Basın tarihimiz, düşünce ve siyaset hayatımızın özeti gibidir. Tüm cereyanları çıplaklığı ile orada görebiliriz. Başlayalım Ceride-i Havadis'ten. Yarı resmi ilk gazetemiz.
İngiliz misyonunun aldığı imtiyazla çıkıyor. Sonrasında matbaa yaygınlaşıyor ve fikirler gazeteler marifetiyle yayılmaya devam ediyor. İstanbul’da gazetelerin Babıali’de kümelenmesi de bize bir fikir veriyor. Siyaset ve gazetecilik iç içe. Basının etkileme gücü aklı başındaki yöneticilerin aklını başından alıyor. Harbin en şiddetli günlerinde bile basın cephesi boş bırakılmıyor. Cephe hattına önemli gazeteciler götürülerek onların harbe dair izlenimleri alınıyor ve moraller yüksek tutulmaya çalışılıyor. Basın tarihimizin muhalif seslerinden Hürriyet gazetesi de Mısır Hıdiv ailesinin güç temerküz arayışlarının bir sonucu olarak çıkıyor. Gazete ya idealler ya da menfaatler uğruna çıkıyor. Bazen ikisi birbirine karışıyor.

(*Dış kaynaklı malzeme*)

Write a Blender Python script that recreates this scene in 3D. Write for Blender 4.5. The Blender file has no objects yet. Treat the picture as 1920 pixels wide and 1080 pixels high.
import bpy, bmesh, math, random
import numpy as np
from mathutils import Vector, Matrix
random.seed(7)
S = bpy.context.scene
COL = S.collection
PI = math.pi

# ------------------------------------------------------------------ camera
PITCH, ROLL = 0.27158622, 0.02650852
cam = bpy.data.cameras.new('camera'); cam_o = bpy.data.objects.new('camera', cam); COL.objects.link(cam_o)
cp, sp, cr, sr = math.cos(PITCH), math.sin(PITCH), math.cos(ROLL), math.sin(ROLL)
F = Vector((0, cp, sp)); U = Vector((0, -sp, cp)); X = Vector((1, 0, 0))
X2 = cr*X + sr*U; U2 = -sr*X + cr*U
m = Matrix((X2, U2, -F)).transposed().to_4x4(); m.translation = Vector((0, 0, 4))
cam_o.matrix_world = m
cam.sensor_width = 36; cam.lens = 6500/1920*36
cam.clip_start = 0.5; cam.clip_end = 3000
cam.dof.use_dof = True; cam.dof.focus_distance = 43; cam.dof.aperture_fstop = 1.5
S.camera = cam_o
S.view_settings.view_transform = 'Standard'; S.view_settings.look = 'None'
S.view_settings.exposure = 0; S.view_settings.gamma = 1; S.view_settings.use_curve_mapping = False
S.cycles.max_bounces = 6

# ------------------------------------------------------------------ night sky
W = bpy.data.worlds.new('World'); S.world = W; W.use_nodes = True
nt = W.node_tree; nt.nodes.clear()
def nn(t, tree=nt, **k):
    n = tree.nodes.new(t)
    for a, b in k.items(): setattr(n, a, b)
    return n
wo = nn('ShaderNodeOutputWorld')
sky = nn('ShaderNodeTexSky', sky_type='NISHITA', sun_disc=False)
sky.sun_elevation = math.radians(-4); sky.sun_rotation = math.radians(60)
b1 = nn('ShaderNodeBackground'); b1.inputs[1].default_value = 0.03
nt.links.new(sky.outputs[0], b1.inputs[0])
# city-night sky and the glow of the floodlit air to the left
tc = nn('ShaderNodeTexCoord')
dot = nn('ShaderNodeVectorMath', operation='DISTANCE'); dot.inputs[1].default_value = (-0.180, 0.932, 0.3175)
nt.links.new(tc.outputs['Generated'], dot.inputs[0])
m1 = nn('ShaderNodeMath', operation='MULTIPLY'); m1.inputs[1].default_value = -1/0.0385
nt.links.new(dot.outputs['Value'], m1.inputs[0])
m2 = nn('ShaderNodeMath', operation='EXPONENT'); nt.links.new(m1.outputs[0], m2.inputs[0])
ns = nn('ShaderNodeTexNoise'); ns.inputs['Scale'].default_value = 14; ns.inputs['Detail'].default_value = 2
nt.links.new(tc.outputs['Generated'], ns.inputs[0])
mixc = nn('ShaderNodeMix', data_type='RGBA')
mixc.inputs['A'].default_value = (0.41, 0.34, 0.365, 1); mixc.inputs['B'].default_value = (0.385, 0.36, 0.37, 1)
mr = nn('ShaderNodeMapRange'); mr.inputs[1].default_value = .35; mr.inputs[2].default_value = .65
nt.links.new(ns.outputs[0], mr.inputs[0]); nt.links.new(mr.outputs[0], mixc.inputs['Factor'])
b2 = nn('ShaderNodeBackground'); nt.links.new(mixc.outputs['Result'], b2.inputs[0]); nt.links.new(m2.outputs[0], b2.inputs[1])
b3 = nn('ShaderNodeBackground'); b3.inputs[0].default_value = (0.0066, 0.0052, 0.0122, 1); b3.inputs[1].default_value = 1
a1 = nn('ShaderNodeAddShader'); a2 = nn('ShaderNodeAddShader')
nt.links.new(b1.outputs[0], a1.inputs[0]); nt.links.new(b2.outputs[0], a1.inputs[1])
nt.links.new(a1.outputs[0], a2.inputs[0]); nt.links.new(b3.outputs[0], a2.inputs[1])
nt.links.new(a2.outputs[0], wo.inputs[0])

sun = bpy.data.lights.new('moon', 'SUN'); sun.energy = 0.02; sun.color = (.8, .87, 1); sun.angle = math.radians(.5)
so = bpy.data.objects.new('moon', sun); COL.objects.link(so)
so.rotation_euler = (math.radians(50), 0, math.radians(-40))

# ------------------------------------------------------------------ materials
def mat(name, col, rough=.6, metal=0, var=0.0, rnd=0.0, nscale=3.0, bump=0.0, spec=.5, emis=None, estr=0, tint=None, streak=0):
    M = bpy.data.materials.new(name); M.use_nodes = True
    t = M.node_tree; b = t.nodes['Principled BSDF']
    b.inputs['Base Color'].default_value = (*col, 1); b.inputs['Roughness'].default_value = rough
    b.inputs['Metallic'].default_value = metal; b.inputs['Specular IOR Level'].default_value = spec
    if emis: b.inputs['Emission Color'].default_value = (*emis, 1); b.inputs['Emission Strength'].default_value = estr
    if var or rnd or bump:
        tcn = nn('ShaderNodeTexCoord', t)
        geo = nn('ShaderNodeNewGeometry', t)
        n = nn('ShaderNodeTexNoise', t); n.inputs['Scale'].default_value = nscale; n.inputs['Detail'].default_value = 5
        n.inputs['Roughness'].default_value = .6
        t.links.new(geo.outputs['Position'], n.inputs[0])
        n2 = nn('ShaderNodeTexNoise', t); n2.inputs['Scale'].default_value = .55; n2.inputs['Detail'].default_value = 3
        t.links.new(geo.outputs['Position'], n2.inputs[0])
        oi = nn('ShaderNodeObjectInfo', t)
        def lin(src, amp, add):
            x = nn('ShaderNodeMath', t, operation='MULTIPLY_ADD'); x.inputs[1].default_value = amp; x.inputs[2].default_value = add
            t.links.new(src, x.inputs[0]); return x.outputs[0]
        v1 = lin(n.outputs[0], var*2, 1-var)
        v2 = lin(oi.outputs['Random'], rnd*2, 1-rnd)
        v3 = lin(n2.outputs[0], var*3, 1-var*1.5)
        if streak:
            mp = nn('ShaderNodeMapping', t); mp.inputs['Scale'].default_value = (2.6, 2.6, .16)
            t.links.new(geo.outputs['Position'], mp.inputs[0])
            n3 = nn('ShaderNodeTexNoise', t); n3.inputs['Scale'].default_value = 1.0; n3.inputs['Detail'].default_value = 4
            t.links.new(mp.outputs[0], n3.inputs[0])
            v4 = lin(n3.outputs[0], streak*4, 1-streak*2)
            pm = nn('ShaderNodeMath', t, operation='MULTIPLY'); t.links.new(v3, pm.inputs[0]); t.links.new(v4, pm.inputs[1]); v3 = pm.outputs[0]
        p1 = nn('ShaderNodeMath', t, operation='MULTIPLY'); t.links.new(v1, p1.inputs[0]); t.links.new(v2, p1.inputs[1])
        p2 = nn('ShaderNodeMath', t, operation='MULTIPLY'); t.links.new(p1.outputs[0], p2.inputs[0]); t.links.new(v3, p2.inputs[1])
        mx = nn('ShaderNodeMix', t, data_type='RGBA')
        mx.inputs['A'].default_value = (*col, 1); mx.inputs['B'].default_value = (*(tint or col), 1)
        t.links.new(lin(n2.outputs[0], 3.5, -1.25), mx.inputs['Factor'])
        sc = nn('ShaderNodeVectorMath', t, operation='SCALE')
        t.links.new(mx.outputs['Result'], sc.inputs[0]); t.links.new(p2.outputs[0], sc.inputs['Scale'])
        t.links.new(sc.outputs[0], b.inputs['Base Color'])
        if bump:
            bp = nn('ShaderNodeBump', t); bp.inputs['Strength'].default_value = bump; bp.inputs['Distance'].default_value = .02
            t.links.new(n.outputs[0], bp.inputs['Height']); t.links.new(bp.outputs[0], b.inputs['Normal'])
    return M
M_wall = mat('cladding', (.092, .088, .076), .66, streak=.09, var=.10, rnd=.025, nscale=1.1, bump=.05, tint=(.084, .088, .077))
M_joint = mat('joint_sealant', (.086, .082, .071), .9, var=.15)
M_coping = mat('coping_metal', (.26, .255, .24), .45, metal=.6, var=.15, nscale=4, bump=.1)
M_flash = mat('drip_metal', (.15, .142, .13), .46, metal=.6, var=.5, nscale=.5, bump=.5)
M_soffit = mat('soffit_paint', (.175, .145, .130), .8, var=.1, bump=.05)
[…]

Lafı getirmek istediğim yer yabancı yayın kuruluşlarının giderek artan Türkiye sevdası. Türk insanının doğru habere ulaşması o kadar öncelikli istekleri arasında yer alıyor ki hepsi bu uğurda yarışıyor. BBC’nin Türkçe servisi ile başlayan bu furya şimdilerde sosyal medya üzerinden devam ediyor. Yakın zaman içinde WhatsApp abonelikleriyle ona da ihtiyaç kalmayacak günler gelir.
Sermaye yabancı olsa da üretenler Türk, Türk değilse bile Türkçeyi bilen kişiler. Türkiye’yi ne kadar bildikleri tartışılır ama Türkçeyi sökmüşler. Komik şeyler oluyor, Çin radyosu farklı seslere yer veriyor, Rusya’nın sesi olan radyo veri güvenliği ile ilgili bir radyo programı yaptırıyor, Alman devlet fonlarını kullanan yayıncılar tam gaz nükleer karşıtı bir yayın çizgisini sürdürüyorlar. İyi de dedi bir arkadaşım, hangisinin doğru söylediğini nasıl bileceğiz?
Büyük ölçüde hepsinin diğerleri hakkında söyledikleri doğru. BBC, Uygurlar konusunda doğruyu söylüyor, Çinliler ABD hakkında doğruları söylüyor, ABD de hepsi hakkında.
Kafam karıştı dedi dostum, hangisine inanacağız.
Dedim ki hepsi kendi belirlemek istedikleri gündemin bir parçası olarak yayınlarını sürdürüyorlar. Bir kayıkçı kavgasıdır gidiyor, Çin, Almanya, ABD, Suudi Arabistan medyada nüfuz kazanmak isteyen aktörler. Hepsinin artık yakın oldukları gazetecileri değil kendi medya çalışanları var hem de bağımsız. Güzel değil mi?
İşin şakasını bir tarafa bırakıp iş modelleri devlet sübvansiyonuna dayanan yabancı medya tasallutundan zihinlerimizi kurtaralım. Bedava çalışan bir haber sistemi yoktur, hani ne derler bilirsiniz: Eğer bir şey size bedava sunuluyorsa orada ürün sizsinizdir.
Ucuz değiliz, zihinlerimiz yabancı devlet fonlarının iğdişiyle kirlenecek kadar da ucuz değil. Nasıl ki televizyon ve radyoların yayınları belirli kurallara tabi ise yol geçen hanına dönen yabancı yayın kuruluşlarının algı operasyonları da engellenmelidir. Kaybettiğimiz zihinleri kazanmak sandığımızdan da uzun bir zaman alabilir.
Nüfuz casusluğuna da casusların nüfuzuna da hayır demek için de gereken görüşlerimiz ne kadar farklı olursa olsun birbirimize söz hakkı verebilmek. Yoksa karanlık emelli nüfuz tacirlerinin elinde oyuncak olmaya devam ederiz.